▶ _Written task_
Every line of the material is to be quoted verbatim, minus the pictures.

▶ _Given material_
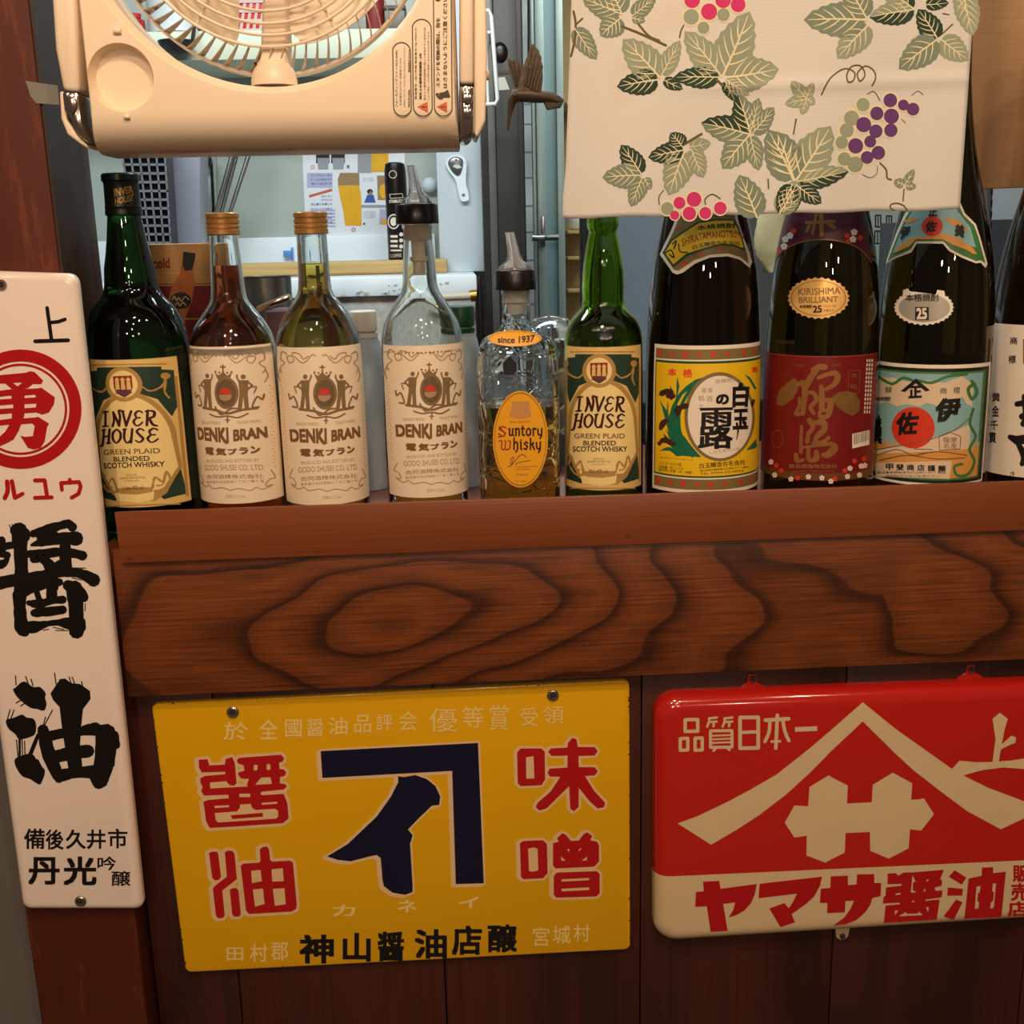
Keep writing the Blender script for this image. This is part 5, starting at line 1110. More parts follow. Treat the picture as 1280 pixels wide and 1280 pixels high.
# blades, hub, motor strut
hub = MB(); hub.lathe((0, 0), [(.001, .034), (.022, .032), (.030, .026), (.032, .0), (.030, -.01)], 40); hub.v = [Vector((FCX+v.x, YF+.040-v.z, FCZ+v.y)) for v in hub.v]
hub.build('hub', m_fan2, fan)
for kb_ in range(5):
    bl = MB(); base = math.radians(-90+20+72*kb_); top = []; 
    for j in range(9):
        t_ = j/8; r = lerp(.028, r0*.985, t_)
        row = []
        for i in range(9):
            u = i/8-.5; w_ = lerp(.5, .92, t_)*(1-.25*t_**6)
            q = base+u*w_+.22*t_; row.append(Vector((FCX+r*math.cos(q), YF+.038+u*.022, FCZ+r*math.sin(q))))
        top.append(row)
    bot = [[p_+Vector((0, .0016, 0)) for p_ in row] for row in top]
    bl.rings(top, False, False, False); bl.rings(bot, False, False, False)
    edge = [top[0][i] for i in range(9)]+[top[j][8] for j in range(1, 9)]+[top[8][i] for i in range(7, -1, -1)]+[top[j][0] for j in range(7, 0, -1)]
    bl.rings([edge, [p_+Vector((0, .0016, 0)) for p_ in edge]], True, False, False)
    bl.build('blade', m_blade, fan, smooth=60)
A_, B_ = P(355, -40, YF+.02), P(342, 76, YF+.02); A_.x = lerp(A_.x, FCX, .5)
st = MB(); w_ = .0112
st.rings([[Vector((p_.x-w_*k, YF+.020, p_.z)), Vector((p_.x-w_*.8*k, YF+.015, p_.z)), Vector((p_.x+w_*.8*k, YF+.015, p_.z)), Vector((p_.x+w_*k, YF+.020, p_.z)), Vector((p_.x+w_*k, YF+.036, p_.z)), Vector((p_.x-w_*k, YF+.036, p_.z))] for p_, k in ((Vector((FCX, 0, FCZ)), .8), (A_, .75), (P(344, 62, YF+.02), .95), (B_, 1.0), (P(343, 84, YF+.02), 1.05))])
st.build('motor_strut', m_fan2, fan, bevel=.001)
bz = P(343, 106, YF+.02); bs = MB(); bs.lathe((bz.x, YF+.022), [(.0175, bz.z-.001), (.0172, bz.z+.004), (.0155, bz.z+.010), (.0125, bz.z+.014), (.0115, bz.z+.0165)], 32); bs.build('pivot_boss', m_fan2, fan)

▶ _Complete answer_
Keep writing the Blender script for this image. This is part 5, starting at line 1110. More parts follow. Treat the picture as 1280 pixels wide and 1280 pixels high.
# blades, hub, motor strut
hub = MB(); hub.lathe((0, 0), [(.001, .034), (.022, .032), (.030, .026), (.032, .0), (.030, -.01)], 40); hub.v = [Vector((FCX+v.x, YF+.040-v.z, FCZ+v.y)) for v in hub.v]
hub.build('hub', m_fan2, fan)
for kb_ in range(5):
    bl = MB(); base = math.radians(-90+20+72*kb_); top = []; 
    for j in range(9):
        t_ = j/8; r = lerp(.028, r0*.985, t_)
        row = []
        for i in range(9):
            u = i/8-.5; w_ = lerp(.5, .92, t_)*(1-.25*t_**6)
            q = base+u*w_+.22*t_; row.append(Vector((FCX+r*math.cos(q), YF+.038+u*.022, FCZ+r*math.sin(q))))
        top.append(row)
    bot = [[p_+Vector((0, .0016, 0)) for p_ in row] for row in top]
    bl.rings(top, False, False, False); bl.rings(bot, False, False, False)
    edge = [top[0][i] for i in range(9)]+[top[j][8] for j in range(1, 9)]+[top[8][i] for i in range(7, -1, -1)]+[top[j][0] for j in range(7, 0, -1)]
    bl.rings([edge, [p_+Vector((0, .0016, 0)) for p_ in edge]], True, False, False)
    bl.build('blade', m_blade, fan, smooth=60)
A_, B_ = P(355, -40, YF+.02), P(342, 76, YF+.02); A_.x = lerp(A_.x, FCX, .5)
st = MB(); w_ = .0112
st.rings([[Vector((p_.x-w_*k, YF+.020, p_.z)), Vector((p_.x-w_*.8*k, YF+.015, p_.z)), Vector((p_.x+w_*.8*k, YF+.015, p_.z)), Vector((p_.x+w_*k, YF+.020, p_.z)), Vector((p_.x+w_*k, YF+.036, p_.z)), Vector((p_.x-w_*k, YF+.036, p_.z))] for p_, k in ((Vector((FCX, 0, FCZ)), .8), (A_, .75), (P(344, 62, YF+.02), .95), (B_, 1.0), (P(343, 84, YF+.02), 1.05))])
st.build('motor_strut', m_fan2, fan, bevel=.001)
bz = P(343, 106, YF+.02); bs = MB(); bs.lathe((bz.x, YF+.022), [(.0175, bz.z-.001), (.0172, bz.z+.004), (.0155, bz.z+.010), (.0125, bz.z+.014), (.0115, bz.z+.0165)], 32); bs.build('pivot_boss', m_fan2, fan)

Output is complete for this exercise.